Je suis sceptique aussi quand on me dit que l'iPad va révéler de nouveaux usages. Alors je pense à l'iPhone et j'essaie d'imaginer les nouveaux usages qu'il a créé pour moi. Le fait que je checke mes mails et mes tweets toutes les dix minutes ? En quoi est-ce foncièrement différent de l'attitude de Michaël au collège, qui allait se planquer à chaque interclasse pour vérifier son Tam-Tam, ou de Virginie qui posait ostensiblement son 3210 sur sa trousse décorée de Tip-Exx pendant le cours d'allemand (je ne l'ai JAMAIS vue recevoir aucun message) prétextant qu'elle le posait là "pour avoir l'heure". Le fait que j'écoute ma musique en marchant dans la rue ? Je confesse n'avoir jamais eu de balladeur de CD portable, mais vous aviez sûrement un lecteur de mini-disc et mon père avait un Walkman à cassettes dans lequel il écoutait ses podcasts de France Inter.

Mais je suis de mauvaise foi, comme d'habitude, et les nouveaux usages je les connais, ils sont la sainte Trinité des applications que j'utilise sans cesse : Wikipédia, IMdB et Shazam. Mais c'est à mon sens moins un nouvel usage de l'appareil lui-même (ou de ses frères) qu'une tendance globale à déléguer son savoir au Livre puisque maintenant, on peut être "savant avec un livre" à tout moment, à tout endroit là où avant, il fallait emmagasiner le savoir avec soi pour ne pas passer pour un ignorant. Dans quel mesure "la culture confiture" est-elle encore une expression adéquate pour se moquer puisque la lacune est comblable dans l'instant ? Il ne suffit plus que de connaître l'intitulé et voilà, vous savez tout. Alors on s'invente une nouvelle culture, celle du "tu n'as jamais entendu parler ?" à base de pages censément dignes d'un intérêt ultime où ceux qui savent les trouver (et les trouver en premier) passent pour les plus cultivés.

Et puis il y a cette question que l'on se pose régulièrement de savoir comment on vivrait sans Google, comment on faisait "avant". Avant, on allait à la bibliothèque, on regardait la rosace colorée de Dewey, on cherchait le casier avec les fiches de la section 811 (Poésie américaine) et on épluchait l'index que la documentalite avait rédigé à la main, en lisant effectivement le livre. C'était Google sans les adwords en fait. Ou alors on appelait un spécialiste de la question qui pouvait nous renseigner immédiatement ou nous filer un lien, un livre, où trouver la réponse. Maintenant, tu fais ça en lançant un appel sur Twitter. Et c'est cette manière de faire qui peut nous permettre de combattre l'hégémonie de Google. Faire de la recherche sociale pour contrecarrer la recherche par index. C'est ce que veut faire Facebook, mais Facebook le fait mal, Facebook ne semble avoir aucune volonté philosophique tournée vers le bien. En même temps, c'est pas exactement leur rôle dans la vie que faire le bien, Facebook n'est pas une organisation humanitaire, ils n'ont aucun compte à nous rendre. Mais du coup, leurs boutons Like prennent une saveur un peu acide.
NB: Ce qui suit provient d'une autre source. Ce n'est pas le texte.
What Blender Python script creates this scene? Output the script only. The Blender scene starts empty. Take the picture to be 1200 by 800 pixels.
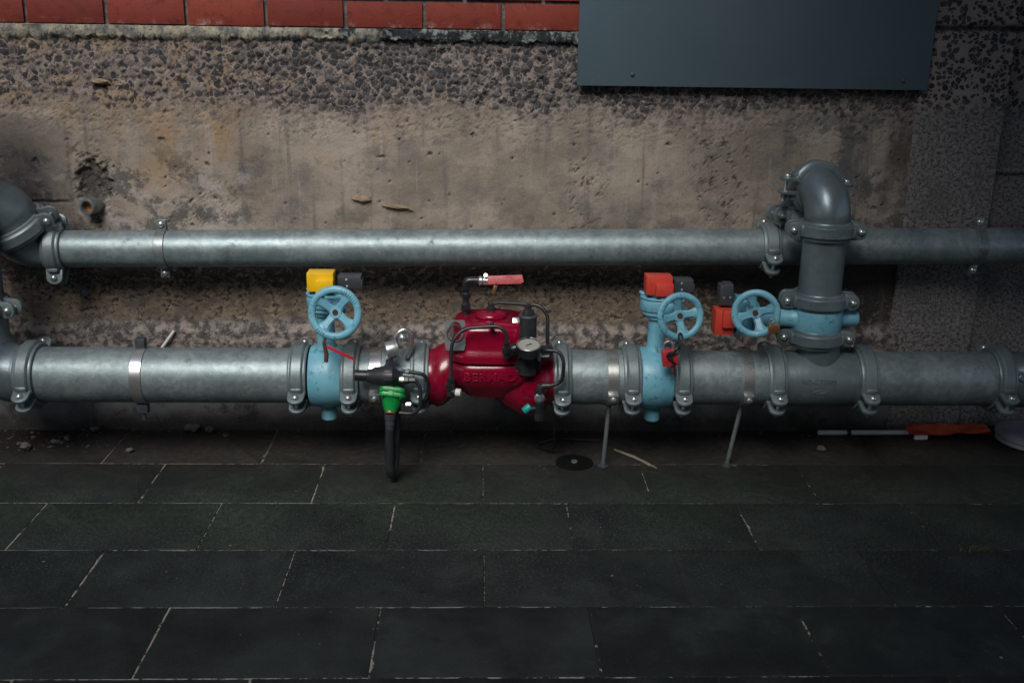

Je l'avais dit ici, mais je crois profondément en l'avenir du texte sur internet. Je ne sais pas comment, mais je suis intimement convaincu qu'il est possible de monétiser la création journalistique et littéraire sans passer par la publicité, sans se ruiner en référencement Google (science occulte que j'associe sans cesse à une technique élaborée de spam). Je n'écris pas pour le référencement Google (et ça se ressent assez bien dans mon piechart Analytics), ça ne m'empêche pas d'avoir un lectorat, faible, mais existant. Qui ne serait nullement prêt à payer pour me lire, faut pas se leurrer. Alors je ne sais pas, mais j'ai confiance, parce que finalement, tout le monde s'en sort toujours à la fin. On est sur l'ÎLE après tout.